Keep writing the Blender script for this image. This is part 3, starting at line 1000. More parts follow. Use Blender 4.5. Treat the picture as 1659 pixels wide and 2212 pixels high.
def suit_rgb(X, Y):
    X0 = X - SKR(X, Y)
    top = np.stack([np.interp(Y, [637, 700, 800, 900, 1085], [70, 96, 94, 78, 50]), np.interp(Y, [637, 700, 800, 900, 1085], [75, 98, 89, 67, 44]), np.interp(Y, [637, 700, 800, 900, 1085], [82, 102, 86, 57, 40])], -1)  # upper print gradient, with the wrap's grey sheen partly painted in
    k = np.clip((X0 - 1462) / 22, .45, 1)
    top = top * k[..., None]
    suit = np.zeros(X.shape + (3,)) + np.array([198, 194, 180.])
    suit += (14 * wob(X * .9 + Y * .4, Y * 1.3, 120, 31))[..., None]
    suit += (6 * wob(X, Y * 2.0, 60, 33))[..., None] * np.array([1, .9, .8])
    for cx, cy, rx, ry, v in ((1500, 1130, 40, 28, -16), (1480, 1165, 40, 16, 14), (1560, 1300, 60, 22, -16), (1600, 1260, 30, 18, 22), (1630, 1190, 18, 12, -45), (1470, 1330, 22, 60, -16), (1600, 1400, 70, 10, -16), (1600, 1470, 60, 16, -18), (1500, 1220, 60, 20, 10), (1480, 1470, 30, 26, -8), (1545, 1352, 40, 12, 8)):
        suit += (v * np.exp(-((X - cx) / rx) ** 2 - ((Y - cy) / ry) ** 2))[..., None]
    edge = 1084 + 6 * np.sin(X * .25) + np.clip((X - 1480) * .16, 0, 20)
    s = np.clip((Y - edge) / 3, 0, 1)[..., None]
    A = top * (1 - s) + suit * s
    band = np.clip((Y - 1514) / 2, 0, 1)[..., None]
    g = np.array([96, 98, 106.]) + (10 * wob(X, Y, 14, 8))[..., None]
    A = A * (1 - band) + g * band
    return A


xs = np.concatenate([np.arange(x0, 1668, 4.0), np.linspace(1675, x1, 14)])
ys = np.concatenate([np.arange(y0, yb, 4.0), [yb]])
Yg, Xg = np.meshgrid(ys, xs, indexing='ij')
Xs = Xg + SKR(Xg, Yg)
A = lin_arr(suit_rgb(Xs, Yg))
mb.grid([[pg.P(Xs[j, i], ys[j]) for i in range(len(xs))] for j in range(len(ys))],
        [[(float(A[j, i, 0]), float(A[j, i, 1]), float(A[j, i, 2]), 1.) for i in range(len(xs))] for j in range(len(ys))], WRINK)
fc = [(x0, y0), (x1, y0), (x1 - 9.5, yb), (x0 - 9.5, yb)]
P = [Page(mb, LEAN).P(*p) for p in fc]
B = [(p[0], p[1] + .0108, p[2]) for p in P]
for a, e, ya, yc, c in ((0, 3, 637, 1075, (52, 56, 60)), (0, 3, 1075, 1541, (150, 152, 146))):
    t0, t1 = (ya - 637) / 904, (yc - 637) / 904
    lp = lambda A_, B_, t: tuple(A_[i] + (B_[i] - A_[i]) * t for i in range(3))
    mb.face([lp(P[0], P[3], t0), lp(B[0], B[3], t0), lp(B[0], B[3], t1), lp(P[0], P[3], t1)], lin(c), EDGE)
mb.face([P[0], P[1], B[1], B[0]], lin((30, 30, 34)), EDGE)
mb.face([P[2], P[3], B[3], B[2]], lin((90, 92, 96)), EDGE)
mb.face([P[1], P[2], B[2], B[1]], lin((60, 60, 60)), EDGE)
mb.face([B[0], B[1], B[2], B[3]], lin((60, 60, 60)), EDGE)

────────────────

## WRITTEN INSTRUCTION
Your task is to return the full listing exactly as it was given.

## RESPONSE TO THIS EXERCISE
Keep writing the Blender script for this image. This is part 3, starting at line 1000. More parts follow. Use Blender 4.5. Treat the picture as 1659 pixels wide and 2212 pixels high.
def suit_rgb(X, Y):
    X0 = X - SKR(X, Y)
    top = np.stack([np.interp(Y, [637, 700, 800, 900, 1085], [70, 96, 94, 78, 50]), np.interp(Y, [637, 700, 800, 900, 1085], [75, 98, 89, 67, 44]), np.interp(Y, [637, 700, 800, 900, 1085], [82, 102, 86, 57, 40])], -1)  # upper print gradient, with the wrap's grey sheen partly painted in
    k = np.clip((X0 - 1462) / 22, .45, 1)
    top = top * k[..., None]
    suit = np.zeros(X.shape + (3,)) + np.array([198, 194, 180.])
    suit += (14 * wob(X * .9 + Y * .4, Y * 1.3, 120, 31))[..., None]
    suit += (6 * wob(X, Y * 2.0, 60, 33))[..., None] * np.array([1, .9, .8])
    for cx, cy, rx, ry, v in ((1500, 1130, 40, 28, -16), (1480, 1165, 40, 16, 14), (1560, 1300, 60, 22, -16), (1600, 1260, 30, 18, 22), (1630, 1190, 18, 12, -45), (1470, 1330, 22, 60, -16), (1600, 1400, 70, 10, -16), (1600, 1470, 60, 16, -18), (1500, 1220, 60, 20, 10), (1480, 1470, 30, 26, -8), (1545, 1352, 40, 12, 8)):
        suit += (v * np.exp(-((X - cx) / rx) ** 2 - ((Y - cy) / ry) ** 2))[..., None]
    edge = 1084 + 6 * np.sin(X * .25) + np.clip((X - 1480) * .16, 0, 20)
    s = np.clip((Y - edge) / 3, 0, 1)[..., None]
    A = top * (1 - s) + suit * s
    band = np.clip((Y - 1514) / 2, 0, 1)[..., None]
    g = np.array([96, 98, 106.]) + (10 * wob(X, Y, 14, 8))[..., None]
    A = A * (1 - band) + g * band
    return A


xs = np.concatenate([np.arange(x0, 1668, 4.0), np.linspace(1675, x1, 14)])
ys = np.concatenate([np.arange(y0, yb, 4.0), [yb]])
Yg, Xg = np.meshgrid(ys, xs, indexing='ij')
Xs = Xg + SKR(Xg, Yg)
A = lin_arr(suit_rgb(Xs, Yg))
mb.grid([[pg.P(Xs[j, i], ys[j]) for i in range(len(xs))] for j in range(len(ys))],
        [[(float(A[j, i, 0]), float(A[j, i, 1]), float(A[j, i, 2]), 1.) for i in range(len(xs))] for j in range(len(ys))], WRINK)
fc = [(x0, y0), (x1, y0), (x1 - 9.5, yb), (x0 - 9.5, yb)]
P = [Page(mb, LEAN).P(*p) for p in fc]
B = [(p[0], p[1] + .0108, p[2]) for p in P]
for a, e, ya, yc, c in ((0, 3, 637, 1075, (52, 56, 60)), (0, 3, 1075, 1541, (150, 152, 146))):
    t0, t1 = (ya - 637) / 904, (yc - 637) / 904
    lp = lambda A_, B_, t: tuple(A_[i] + (B_[i] - A_[i]) * t for i in range(3))
    mb.face([lp(P[0], P[3], t0), lp(B[0], B[3], t0), lp(B[0], B[3], t1), lp(P[0], P[3], t1)], lin(c), EDGE)
mb.face([P[0], P[1], B[1], B[0]], lin((30, 30, 34)), EDGE)
mb.face([P[2], P[3], B[3], B[2]], lin((90, 92, 96)), EDGE)
mb.face([P[1], P[2], B[2], B[1]], lin((60, 60, 60)), EDGE)
mb.face([B[0], B[1], B[2], B[3]], lin((60, 60, 60)), EDGE)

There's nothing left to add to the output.